Text size

The Foreign Ministry yesterday launched its diplomatic battle against the Geneva Understandings by summoning the Swiss charge d'affaires for a meeting at which Israel expressed its displeasure over Switzerland's activities on behalf of the document, a draft Israeli-Palestinian peace agreement negotiated by opposition figures without the government's knowledge or consent.

Israel is trying to prevent foreign countries, and particularly members of the European Union, from either giving the document formal backing or financing the opposition's efforts to promote it. It is directing its criticisms not at the document's contents, but at the impropriety inherent in a foreign government supporting a private diplomatic initiative.

In response, the document's Israeli sponsors, headed by former minister Yossi Beilin, said that they would continue to solicit funds to promote the document, including from foreign governments.

According to government sources, yesterday's meeting with the Swiss charge d'affaires focused not on Switzerland's financial support for the talks that produced the document, but on the current efforts by its foreign minister, Micheline Calmy-Rey, to persuade other European countries to adopt it.

Foreign Ministry Director-General Yoav Biran told the Swiss official that "the government of Israel did not authorize anyone to deal with this issue, and the Geneva Understandings have no legal validity." The Palestinian negotiators, he said, were also not authorized by their government to conclude a binding agreement.

"Israel supports the road map and President Bush's vision.

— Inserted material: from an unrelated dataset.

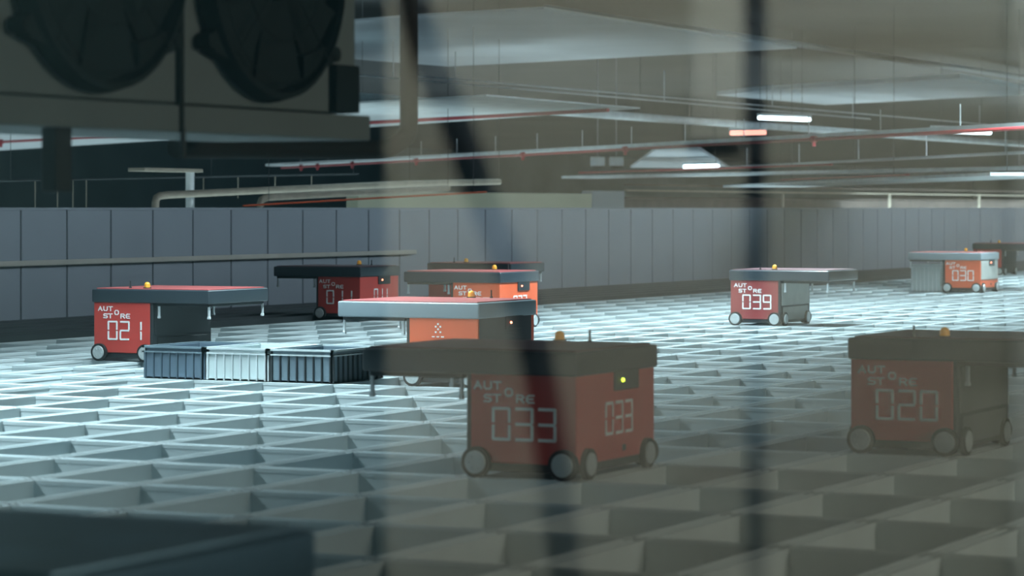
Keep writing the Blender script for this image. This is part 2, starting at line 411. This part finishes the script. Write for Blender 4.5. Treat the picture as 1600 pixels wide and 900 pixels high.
# ------------------------------------------------------------------ bins
def storage_bin(name_label, U, V, w, d, h, m, rim, group='storage bins standing on the grid', rib=None):
    t = thing('storage_bin', name_label, 'bin', (U, V, 0), 0, group)
    mb = MB(); T = 0.012
    # tapered tub walls with floor
    mb.box(0.012, d - .012, -w/2 + .012, w/2 - .012, 0, T)
    mb.box(0.012, .012 + T, -w/2 + .012, w/2 - .012, 0, h - .01); mb.box(d - .012 - T, d - .012, -w/2 + .012, w/2 - .012, 0, h - .01)
    mb.box(0.012, d - .012, -w/2 + .012, -w/2 + .012 + T, 0, h - .01); mb.box(0.012, d - .012, w/2 - .012 - T, w/2 - .012, 0, h - .01)
    mb.build('tub', m, t)
    rb_ = MB()
    n = 7
    for i in range(n + 1):
        y = -w/2 + .016 + (w - .040)*i/n; rb_.box(0.0, .014, y, y + .008, 0.004, h - .03); rb_.box(d - .014, d, y, y + .008, 0.004, h - .03)
    n = 10
    for i in range(n + 1):
        x = .016 + (d - .040)*i/n; rb_.box(x, x + .008, -w/2, -w/2 + .014, 0.004, h - .03); rb_.box(x, x + .008, w/2 - .014, w/2, 0.004, h - .03)
    rb_.build('ribs', rib or rim, t)
    r = MB()
    for z0, z1 in ((h - .012, h), (h - .040, h - .032)):
        r.box(-.002, .014, -w/2 - .001, w/2 + .001, z0, z1); r.box(d - .014, d + .002, -w/2 - .001, w/2 + .001, z0, z1)
        r.box(-.002, d + .002, -w/2 - .001, -w/2 + .014, z0, z1); r.box(-.002, d + .002, w/2 - .014, w/2 + .001, z0, z1)
    r.build('rim', rim, t)
    return t
storage_bin('slate blue ribbed bin, leftmost in the row of three bins', 14.86, 9.54, .440, .64, .200, mat('slate_bin', (.085, .125, .165), .5, 0, .08, 8), M_binmid, rib=M_bindark)
storage_bin('pale grey ribbed bin, middle of the row of three bins', 14.86, 9.093, .440, .64, .200, M_binlight, M_steel)
storage_bin('dark ribbed bin with light rim, rightmost in the row of three', 14.86, 8.646, .440, .64, .200, mat('steel_blue_bin', (.13, .18, .215), .5, 0, .08, 8), M_binlight, rib=M_dark)
storage_bin('pale ribbed bin held under the overhang of robot 030', 34.36, 11.055, .40, .62, .345, M_binlight, M_steel, 'bin held by a robot')

# ------------------------------------------------------------------ handrail on the partition
rt = thing('guard_rail', 'beige guard rail running along the grey partition at left', 'rail', (0, 0, 0))
y_r = WV - 0.05
ra = Uat(-40, y_r); rbx = Uat(650, y_r)
MB().box(ra, rbx, y_r - .012, y_r + .012, .505, .555, .008, 2).build('rail', M_rail, rt)
x = ra + 1.0
while x < rbx:
    MB().box(x - .02, x + .02, y_r + .010, WV + .002, .515, .545, .003, 1).build('bracket', M_joint, rt); x += PP*3

# ------------------------------------------------------------------ cooler unit with two fans, upper left
CV = 4.61
ac = thing('evaporator_cooler', 'large grey ceiling cooler with two black fans at upper left', 'air cooler', (0, 0, 0))
xl = Uat(-330, CV); xm = Uat(278, CV); xr = Uat(555, CV)
zb = onV(278, 161, CV).z; zt = zb + 1.55; zlow = onV(278, 207, CV).z
MB().box(xl, xm - .004, CV, CV + .55, zb, zt, .006, 2).build('casing', M_ac, ac)
MB().box(xm + .004, xr, CV, CV + .55, zb, zt, .006, 2).build('casing', M_ac, ac)
MB().box(xl, Uat(574, CV), CV - .012, CV + .58, zlow, zb - .006, .006, 2).build('drip_tray', M_ac, ac)
MB().box(xm - .012, xm + .012, CV - .016, CV + .01, zlow, zt, .002, 1).build('seam_strip', M_fan, ac)
MB().box(Uat(514, CV), xr - .02, CV - .03, CV + .02, onV(530, 176, CV).z, onV(530, 102, CV).z, .006, 2).build('junction_box', M_fan, ac)
def fan(px, py, rp):
    c = onV(px, py, CV); D = (c - Vector((0, 0, EH))).dot(FW); r = rp*D/F
    sh = MB(); n = 48
    # open shroud ring
    prof = [(r, 0), (r + .012, -.02), (r, -.07), (r - .018, -.075), (r - .022, -.02), (r - .03, .05)]
    rings = []
    for (q, dy) in prof:
        rings.append([sh.b.verts.new(Vector((c.x + q*math.cos(a*2*PI/n), CV + dy, c.z + q*math.sin(a*2*PI/n)))) for a in range(n)])
    for i in range(len(rings)-1):
        for k in range(n): sh.b.faces.new((rings[i][k], rings[i][(k+1) % n], rings[i+1][(k+1) % n], rings[i+1][k]))
    f = sh.build('fan_shroud', M_fan, ac, True)
    MB().cyl((c.x, CV - .012, c.z), (c.x, CV - .004, c.z), r - .01, 48).build('fan_back', M_fan, f)
    bl = MB()
    for k in range(7):
        a = k*2*PI/7 + .3; d = Vector((math.cos(a), 0, math.sin(a))); e = Vector((-math.sin(a), 0, math.cos(a)))
        q = [c + d*.08 - e*.03 + Vector((0, -.02, 0)), c + d*(r-.05) - e*.12 + Vector((0, -.02, 0)), c + d*(r-.05) + e*.10 + Vector((0, -.055, 0)), c + d*.08 + e*.04 + Vector((0, -.05, 0))]
        v1 = [bl.b.verts.new(p) for p in q]; v2 = [bl.b.verts.new(p + Vector((0, -.006, 0))) for p in q]
        bl.b.faces.new(v1); bl.b.faces.new(v2[::-1])
        for i in range(4): bl.b.faces.new((v1[i], v1[(i+1) % 4], v2[(i+1) % 4], v2[i]))
    bl.cyl((c.x, CV - .07, c.z), (c.x, CV - .02, c.z), .10, 24)
    bl.build('fan_blades', M_fan, f)
    # concentric wire guard
    gd = MB()
    for q in [r*j/9 for j in (2, 5, 8)]:
        gd.tube([(c.x + q*math.cos(a*2*PI/32), CV - .078, c.z + q*math.sin(a*2*PI/32)) for a in range(33)], .0025, 5)
    for k in range(4):
        a = k*PI/2 + PI/4; gd.cyl((c.x, CV - .078, c.z), (c.x + (r-.01)*math.cos(a), CV - .078, c.z + (r-.01)*math.sin(a)), .003, 6)
    gd.build('fan_guard', M_fan, f)
    for sx, an in ((-1, -2.30), (1, -.86)):
        p = c + Vector((math.cos(an), 0, math.sin(an)))*(r - .01)
        MB().prism([p + Vector((-sx*.09, -.05, -.03)), p + Vector((sx*.10, -.05, .02)), p + Vector((sx*.10, .0, .02)), p + Vector((-sx*.09, .0, -.03))], .065).build('mounting_foot', M_fan, f)
        MB().cyl(p + Vector((sx*.115, -.055, .05)), p + Vector((sx*.115, 0, .05)), .024, 14).build('mounting_bolt', M_fan, f)
fan(143, -85, 225); fan(411, -48, 203)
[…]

That is the only plan that has gained international legitimacy and that is acceptable to the parties," he continued. "There is no place for alternative initiatives, and international effort invested in promoting the Geneva Understandings, such as the current Swiss activity, is liable to come at the expense of the road map and cause it to fail."

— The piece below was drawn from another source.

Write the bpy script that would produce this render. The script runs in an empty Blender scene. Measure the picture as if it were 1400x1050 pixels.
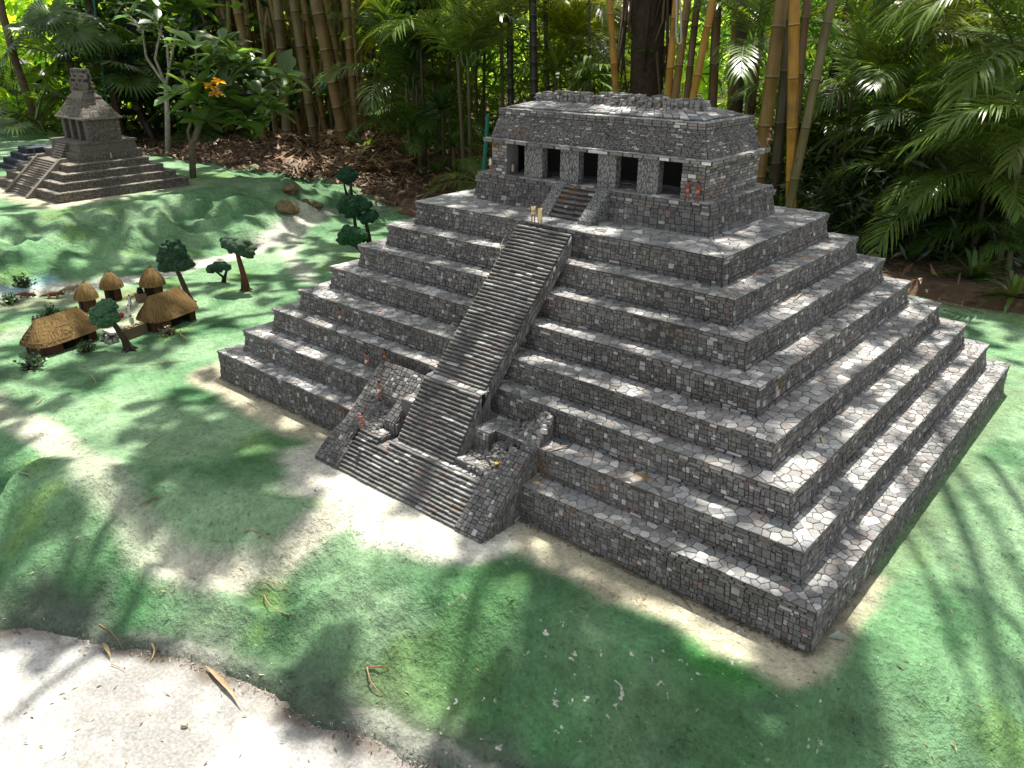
import bpy, math, random, time
import numpy as np
from mathutils import Vector, Matrix, noise
T0 = time.time()
R = math.radians
sc = bpy.context.scene
COL = sc.collection
rnd = random.Random(11)
V = Vector

# ------------------------------------------------------------------ camera
F_PX, CAMX, CAMY, CAMZ, YAW, PIT = 1102.33, 1.60219, -1.47716, 1.25718, -0.71001, -0.41154
FW = V((math.sin(YAW)*math.cos(PIT), math.cos(YAW)*math.cos(PIT), math.sin(PIT)))
RT = V((math.cos(YAW), -math.sin(YAW), 0)); UP = RT.cross(FW)
CAM = V((CAMX, CAMY, CAMZ))
cd = bpy.data.cameras.new('camera'); cam = bpy.data.objects.new('camera', cd); COL.objects.link(cam)
m = Matrix((RT, UP, -FW)).transposed().to_4x4(); m.translation = CAM
cam.matrix_world = m
cd.sensor_width = 36; cd.lens = F_PX*36/1400; cd.clip_start = .02; cd.clip_end = 300
sc.camera = cam

def ray(px, py): return FW*F_PX + RT*(px-700) - UP*(py-525)
def onz(px, py, z=0.0):          # the measured place of a photo point lying at height z
    d = ray(px, py); return CAM + d*((z-CAMZ)/d.z)
FH = V((math.sin(YAW), math.cos(YAW), 0))
def atd(px, py, d):              # the measured place of a photo point d metres ahead
    r = ray(px, py); return CAM + r*(d/r.dot(FH))

# ------------------------------------------------------------------ helpers
class MB:
    def __init__(s): s.v = []; s.f = []; s.c = []; s.col = (.5, .5, .5)
    def face(s, idx, col=None): s.f.append(tuple(idx)); s.c.append(col or s.col)
    def poly(s, pts, col=None):
        b = len(s.v); s.v.extend([tuple(p) for p in pts]); s.face(range(b, b+len(pts)), col)
    def box(s, c, size, col=None, rot=None, jit=0.0, taper=1.0):
        b = len(s.v); hx, hy, hz = size[0]/2, size[1]/2, size[2]/2
        M = rot
        for z, t in ((-hz, 1), (hz, taper)):
            for x, y in ((-hx, -hy), (hx, -hy), (hx, hy), (-hx, hy)):
                p = V((x*t, y*t, z))
                if jit: p += V((rnd.uniform(-jit, jit), rnd.uniform(-jit, jit), rnd.uniform(-jit, jit)))
                if M: p = M @ p
                s.v.append((p.x+c[0], p.y+c[1], p.z+c[2]))
        for q in ((0, 3, 2, 1), (4, 5, 6, 7), (0, 1, 5, 4), (1, 2, 6, 5), (2, 3, 7, 6), (3, 0, 4, 7)):
            s.face([b+i for i in q], col)
    def pebble(s, c, size, col=None):   # chamfered block: box with corners cut
        rot = Matrix.Rotation(rnd.uniform(0, 6.28), 3, 'Z') @ Matrix.Rotation(rnd.uniform(-.35, .35), 3, 'X')
        s.box(c, size, col, rot, jit=min(size)*.13, taper=rnd.uniform(.72, .9))
    def tube(s, pts, radii, n=8, col=None, caps=True, cols=None):
        pts = [V(p) for p in pts]; b = len(s.v); k = len(pts); ref = None
        for i, p in enumerate(pts):
            t = (pts[min(i+1, k-1)]-pts[max(i-1, 0)]).normalized()
            if ref is None:
                ref = t.cross(V((0, 0, 1)) if abs(t.z) < .9 else V((1, 0, 0))).normalized()
            a = (ref - t*ref.dot(t)).normalized(); ref = a; c2 = t.cross(a)
            for j in range(n):
                an = 2*math.pi*j/n; q = p + (a*math.cos(an)+c2*math.sin(an))*radii[i]
                s.v.append(tuple(q))
        for i in range(k-1):
            for j in range(n):
                j2 = (j+1) % n
                s.face((b+i*n+j, b+i*n+j2, b+(i+1)*n+j2, b+(i+1)*n+j), cols[i] if cols else col)
        if caps:
            s.face([b+j for j in range(n)][::-1], cols[0] if cols else col)
            s.face([b+(k-1)*n+j for j in range(n)], cols[-1] if cols else col)
    def lathe(s, prof, n=16, col=None, c=(0, 0, 0)):
        b = len(s.v)
        for r, z in prof:
            for j in range(n):
                a = 2*math.pi*j/n; s.v.append((c[0]+r*math.cos(a), c[1]+r*math.sin(a), c[2]+z))
        for i in range(len(prof)-1):
            for j in range(n):
                j2 = (j+1) % n; s.face((b+i*n+j, b+i*n+j2, b+(i+1)*n+j2, b+(i+1)*n+j), col)
        s.face([b+j for j in range(n)][::-1], col); s.face([b+(len(prof)-1)*n+j for j in range(n)], col)
    def mesh(s, name, mat, smooth=False):
        me = bpy.data.meshes.new(name); me.from_pydata(s.v, [], s.f); me.materials.append(mat)
        at = me.color_attributes.new('tint', 'FLOAT_COLOR', 'CORNER')
        arr = np.ones((len(me.loops), 4), dtype=np.float32)
        cnt = np.array([len(f) for f in s.f]); arr[:, :3] = np.repeat(np.array(s.c, dtype=np.float32), cnt, axis=0)
        at.data.foreach_set('color', arr.ravel())
        if smooth: me.polygons.foreach_set('use_smooth', [True]*len(me.polygons))
        me.update(); return me
    def wobble(s, amp=.0035):
        out = []
        for v in s.v:
            a = V(v)*3.1; b = V(v)*11.
            out.append((v[0]+amp*noise.noise(a)+amp*.45*noise.noise(b), v[1]+amp*noise.noise(a+V((7, 3, 1)))+amp*.45*noise.noise(b+V((2, 9, 4))), v[2]+amp*.8*noise.noise(a+V((1, 8, 5)))*(1 if v[2] > .03 else 0)+amp*.4*noise.noise(b+V((5, 1, 7)))*(1 if v[2] > .03 else 0)))
        s.v = out; return s
    def build(s, name, mat, parent=None, smooth=False):
        if parent is not None and parent.name.startswith(('step_pyramid', 'terrace')) and mat in (M_stone, M_slab) and name in ('terrace', 'cornice', 'paving', 'stairway', 'balustrade', 'lower_stairs'): s.wobble()
        return link(name, s.mesh(name, mat, smooth), parent)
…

In addition to Calmy-Rey, two other foreign ministers - France's Dominique de Villepin and Belgium's Louis Michel - have also decided to push the document within the EU and to finance efforts to promote it within Israel, according to a report on their meeting last week that has reached Jerusalem.

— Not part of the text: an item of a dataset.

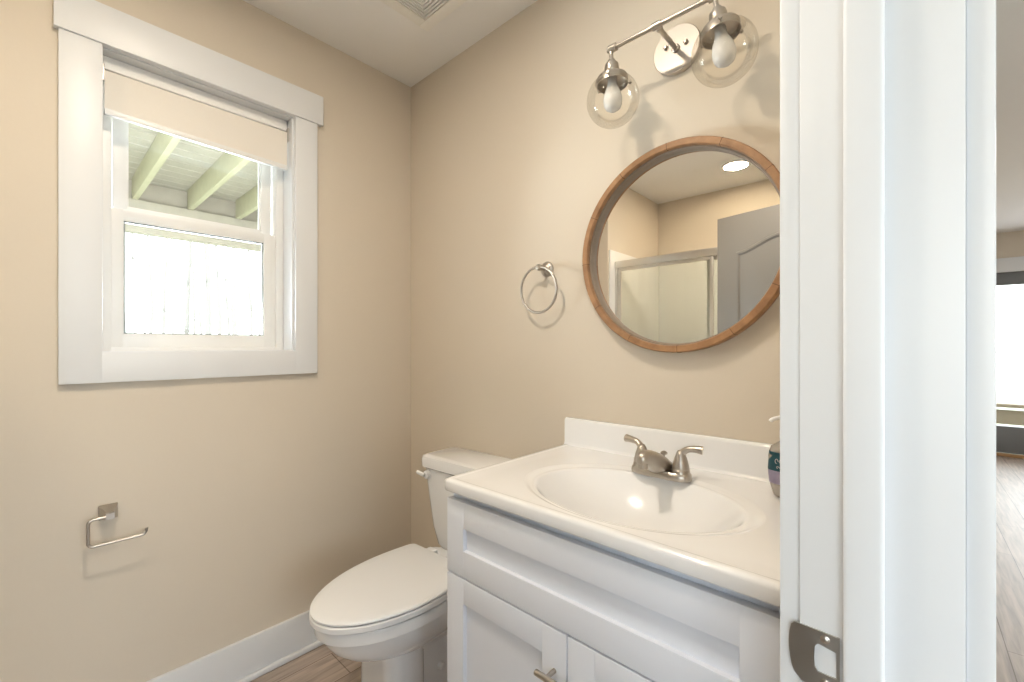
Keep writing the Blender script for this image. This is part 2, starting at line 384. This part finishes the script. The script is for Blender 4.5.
loft(bm, [rrect(CX-.12, CX+.12, -.25, -.04, z, .035) for z in (.29, .408)]+[rrect(CX-.115, CX+.115, -.245, -.045, .414, .03)]); obj('tank_deck', bm, PORC, t)
bm = B()
loft(bm, [egg(.1765, -.232, -.694, .419, .93), egg(.180, -.230, -.699, .4215, .93), egg(.180, -.230, -.699, .435, .93), egg(.177, -.232, -.695, .4385, .93)]); obj('seat', bm, SEATM, t)
bm = B()
loft(bm, [egg(.1755, -.236, -.692, .4405, .925), egg(.1795, -.233, -.698, .443, .925), egg(.1795, -.233, -.698, .447, .925), egg(.176, -.235, -.693, .4505, .925), egg(.165, -.243, -.675, .4525, .92), egg(.12, -.28, -.60, .4545, .9)]); obj('lid', bm, SEATM, t, 50)
for q in (-1, 1):
    bm = B(); box(bm, CX+q*.075-.022, CX+q*.075+.022, -.232, -.205, .412, .446, .006, 3); obj('hinge', bm, SEATM, t)
bm = B(); R = []
for z, xl, yf in ((.414, .125, -.142), (.43, .136, -.152), (.50, .149, -.165), (.60, .157, -.176), (.70, .168, -.184), (.728, .170, -.185)):
    R.append(rrect(CX-xl, CX+xl, yf, -.014, z, .035))
loft(bm, R); obj('tank', bm, PORC, t, 40)
bm = B()
loft(bm, [rrect(CX-.170, CX+.170, -.188, -.010, .727, .03), rrect(CX-.177, CX+.177, -.196, -.008, .734, .03), rrect(CX-.178, CX+.178, -.197, -.008, .762, .03), rrect(CX-.175, CX+.175, -.194, -.010, .773, .03), rrect(CX-.163, CX+.163, -.182, -.02, .778, .025)])
obj('tank_lid', bm, PORC, t, 45)
lx = CX-.135
lv = B(); lathe(lv, [(.015, .003), (.017, -.004), (.015, -.011), (.009, -.014)], (lx, -.186, .705), 'y', 24)
hl = obj('flush_lever', lv, SEATM, t)
bm = B(); tube(bm, catmull([(lx, -.202, .705), (lx-.018, -.206, .709), (lx-.036, -.208, .713)], 5), [.0075]*5+[.0072]*5+[.0065], 12); obj('lever_arm', bm, SEATM, hl)
for q in (-1, 1):
    bm = B(); lathe(bm, [(.013, 0), (.013, q*.006), (.009, q*.012), (.001, q*.014)], (CX+q*.0645, -.30, .127), 'x', 16); obj('bolt_cap', bm, SEATM, t)
t.rotation_euler = (0, 0, math.radians(3))

# ---------------------------------------------------------------- vanity cabinet
FX0, FX1, FY = .914, 1.643, -.522
v = thing('vanity_cabinet', (1.29, -.27, 0), 'white shaker vanity cabinet with two doors under the sink top', 'cabinet')
obj('body', boxes((.916, .932, -.503, -.03, 0, .836), (1.625, 1.641, -.503, -.03, 0, .836), (.932, 1.625, -.046, -.03, .10, .70), (.932, 1.625, -.49, -.046, .10, .116), (.932, 1.625, -.45, -.435, 0, .10),
              (.932, 1.625, -.503, -.492, .80, .836), (.932, .96, -.503, -.485, .10, .80), (1.60, 1.625, -.503, -.485, .10, .80), (.96, 1.60, -.503, -.487, .62, .66), bev=.001), CAB, v)
def shaker(x0, x1, z0, z1, rail=.06, tb=None):
    tb = tb or rail
    bm = B(); y0, y1 = FY, -.5045; a, b, c, d = x0+rail, x1-rail, z0+tb, z1-tb
    box(bm, x0, a, y0, y1, z0, z1, .0018); box(bm, b, x1, y0, y1, z0, z1, .0018)
    box(bm, a-.001, b+.001, y0+.0006, y1, z0, c, .0018); box(bm, a-.001, b+.001, y0+.0006, y1, d, z1, .0018)
    box(bm, a-.002, b+.002, y0+.011, y1, c-.002, d+.002)
    return bm
obj('drawer_front', shaker(FX0, FX1, .642, .823, .060, .064), CAB, v)
for x0, x1, kx in ((FX0, 1.2755, 1.247), (1.2785, FX1, 1.307)):
    d = obj('door', shaker(x0, x1, .105, .638, .060), CAB, v)
    bm = B(); tube(bm, [(kx-.026, FY-.028, .557), (kx-.025, FY-.028, .557), (kx+.025, FY-.028, .557), (kx+.026, FY-.028, .557)], [.0052, .006, .006, .0052], 16); tube(bm, [(kx, FY+.001, .557), (kx, FY-.024, .557)], .0048, 14)
    tag(obj('knob', bm, NICK, d), 'brushed nickel T-bar pull')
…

The Foreign Ministry has instructed all its representatives overseas to combat any move by foreign governments or international organizations to either formally adopt the understandings or to finance efforts to sell them to the Israeli public, on the grounds that this constitutes unacceptable interference in Israel's domestic affairs. However, it has decided against lodging formal protests (demarches) with foreign governments, lest it thereby ascribe undue importance to the document.